Tourism should be positioned as one of Japan's leading industries. To bring about such development, the tourism business should be viewed as an industry, and the one whose international competitiveness must be strengthened. To this end, it would be necessary to ease regulations to the greatest extent possible and strengthen the market functions so that the businesses involved can brainstorm their ideas and compete on their services. It would be desirable to provide a variety of services to meet the needs of international visitors, across a broad range of prices and choices.

(5) Enhancing the Charms that are Based on the Regions

In order for regions to further enhance their charms, it will be necessary to develop and create tourism resources as well as to increase networking between neighboring regions. The Charisma Ambassadors of Tourism, who play a leading role in promoting regional tourism, are strongly expected to assist in this regard. We propose the development of a national campaign under the theme of "one region, one tourism" that fosters competition among regions over their respective charms, which would also serve to encourage independent efforts by regions to boost their own selling points.

A "make our towns beautiful" national campaign also needs to be developed to beautify cities across Japan. Furthermore, "exchange between urban and rural areas" needs to be actively promoted in this way to provide people with an opportunity to choose either or both an urban or rural lifestyle.

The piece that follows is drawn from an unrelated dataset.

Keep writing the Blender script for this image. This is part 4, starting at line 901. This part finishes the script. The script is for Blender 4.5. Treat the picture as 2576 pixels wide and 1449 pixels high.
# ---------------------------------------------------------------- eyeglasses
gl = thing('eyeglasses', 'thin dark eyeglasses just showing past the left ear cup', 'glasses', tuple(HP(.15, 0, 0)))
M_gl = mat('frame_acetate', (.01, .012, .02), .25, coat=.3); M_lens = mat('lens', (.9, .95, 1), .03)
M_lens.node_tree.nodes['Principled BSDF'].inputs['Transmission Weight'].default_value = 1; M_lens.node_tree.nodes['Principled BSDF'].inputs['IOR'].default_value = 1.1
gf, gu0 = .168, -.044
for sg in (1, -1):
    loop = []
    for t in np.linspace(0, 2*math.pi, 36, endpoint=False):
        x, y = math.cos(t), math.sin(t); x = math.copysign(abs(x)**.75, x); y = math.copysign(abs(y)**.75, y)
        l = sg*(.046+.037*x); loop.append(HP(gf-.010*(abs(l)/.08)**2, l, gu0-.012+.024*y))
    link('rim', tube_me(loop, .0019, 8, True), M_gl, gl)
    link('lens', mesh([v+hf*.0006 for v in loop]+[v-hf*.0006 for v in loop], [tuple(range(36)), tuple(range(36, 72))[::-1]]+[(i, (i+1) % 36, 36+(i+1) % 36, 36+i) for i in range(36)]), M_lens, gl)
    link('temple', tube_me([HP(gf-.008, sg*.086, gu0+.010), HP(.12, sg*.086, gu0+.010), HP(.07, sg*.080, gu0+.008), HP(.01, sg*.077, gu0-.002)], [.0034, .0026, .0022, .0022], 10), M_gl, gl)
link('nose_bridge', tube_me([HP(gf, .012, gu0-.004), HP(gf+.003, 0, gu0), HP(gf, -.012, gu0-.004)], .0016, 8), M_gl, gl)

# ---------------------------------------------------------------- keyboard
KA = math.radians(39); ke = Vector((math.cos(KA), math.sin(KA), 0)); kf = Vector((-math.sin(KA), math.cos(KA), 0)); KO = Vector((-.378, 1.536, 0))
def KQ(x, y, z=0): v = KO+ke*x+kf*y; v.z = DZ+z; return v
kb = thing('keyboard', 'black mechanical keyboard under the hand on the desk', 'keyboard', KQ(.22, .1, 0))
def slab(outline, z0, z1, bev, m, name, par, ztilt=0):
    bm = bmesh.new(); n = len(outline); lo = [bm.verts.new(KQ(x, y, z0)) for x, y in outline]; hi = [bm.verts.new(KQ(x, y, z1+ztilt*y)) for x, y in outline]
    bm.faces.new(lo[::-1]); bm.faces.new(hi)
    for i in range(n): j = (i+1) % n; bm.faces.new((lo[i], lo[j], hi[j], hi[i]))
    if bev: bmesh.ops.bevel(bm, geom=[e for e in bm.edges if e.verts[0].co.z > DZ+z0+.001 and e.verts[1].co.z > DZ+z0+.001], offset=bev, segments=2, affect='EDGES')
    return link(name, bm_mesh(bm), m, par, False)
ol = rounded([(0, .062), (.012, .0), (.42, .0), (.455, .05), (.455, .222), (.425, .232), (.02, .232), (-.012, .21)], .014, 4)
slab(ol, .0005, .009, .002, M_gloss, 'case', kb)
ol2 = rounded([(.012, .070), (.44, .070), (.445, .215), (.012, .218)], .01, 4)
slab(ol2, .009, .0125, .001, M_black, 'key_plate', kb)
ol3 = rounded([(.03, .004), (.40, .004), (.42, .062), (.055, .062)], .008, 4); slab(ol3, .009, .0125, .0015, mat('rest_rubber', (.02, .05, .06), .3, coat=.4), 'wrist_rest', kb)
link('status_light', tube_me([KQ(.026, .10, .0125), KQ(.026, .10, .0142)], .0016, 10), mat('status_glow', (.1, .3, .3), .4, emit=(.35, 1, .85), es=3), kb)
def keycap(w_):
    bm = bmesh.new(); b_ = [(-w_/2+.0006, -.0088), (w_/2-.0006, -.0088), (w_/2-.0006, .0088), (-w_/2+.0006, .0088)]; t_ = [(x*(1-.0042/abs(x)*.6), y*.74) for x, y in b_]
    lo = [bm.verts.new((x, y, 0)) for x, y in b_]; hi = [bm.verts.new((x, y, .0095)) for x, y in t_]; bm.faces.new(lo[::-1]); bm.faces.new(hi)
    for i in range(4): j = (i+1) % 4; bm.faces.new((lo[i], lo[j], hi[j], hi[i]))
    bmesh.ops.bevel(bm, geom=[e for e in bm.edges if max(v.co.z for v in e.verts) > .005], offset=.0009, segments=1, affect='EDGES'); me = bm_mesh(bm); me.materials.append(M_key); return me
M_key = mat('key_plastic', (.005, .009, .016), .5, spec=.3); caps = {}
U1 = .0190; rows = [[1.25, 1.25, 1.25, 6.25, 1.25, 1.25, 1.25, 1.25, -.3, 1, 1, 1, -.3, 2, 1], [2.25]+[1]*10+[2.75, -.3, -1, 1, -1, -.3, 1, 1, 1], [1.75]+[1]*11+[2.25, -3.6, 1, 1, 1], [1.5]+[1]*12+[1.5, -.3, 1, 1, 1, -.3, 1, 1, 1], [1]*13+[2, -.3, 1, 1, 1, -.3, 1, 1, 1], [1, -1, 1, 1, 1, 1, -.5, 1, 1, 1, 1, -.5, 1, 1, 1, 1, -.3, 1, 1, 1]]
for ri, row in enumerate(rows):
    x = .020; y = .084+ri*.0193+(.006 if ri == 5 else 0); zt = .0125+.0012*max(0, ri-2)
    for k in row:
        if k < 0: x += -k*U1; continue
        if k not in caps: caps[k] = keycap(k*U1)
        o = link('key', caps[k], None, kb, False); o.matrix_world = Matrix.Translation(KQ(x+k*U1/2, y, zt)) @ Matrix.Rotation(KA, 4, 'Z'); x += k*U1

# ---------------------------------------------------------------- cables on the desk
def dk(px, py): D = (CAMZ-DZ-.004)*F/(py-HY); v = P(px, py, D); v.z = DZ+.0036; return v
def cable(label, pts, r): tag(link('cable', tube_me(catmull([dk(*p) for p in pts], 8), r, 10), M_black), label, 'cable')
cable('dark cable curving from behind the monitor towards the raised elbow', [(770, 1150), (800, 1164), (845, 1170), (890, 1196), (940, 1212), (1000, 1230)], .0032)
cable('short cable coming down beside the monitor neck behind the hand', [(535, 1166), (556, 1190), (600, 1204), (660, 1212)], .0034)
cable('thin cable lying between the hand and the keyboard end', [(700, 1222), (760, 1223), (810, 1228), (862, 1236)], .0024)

(6) Developing Human Resources

The development of the right human resources with appropriate ability will be the decisive factor for Japan to realize a country based on tourism and strengthen the international competitiveness of its tourism industry. The Government must work together with the private sector to foster such human resources. At the same time, the Government should consider training professional leaders in tourism, by promoting tourism education at institutes of higher education.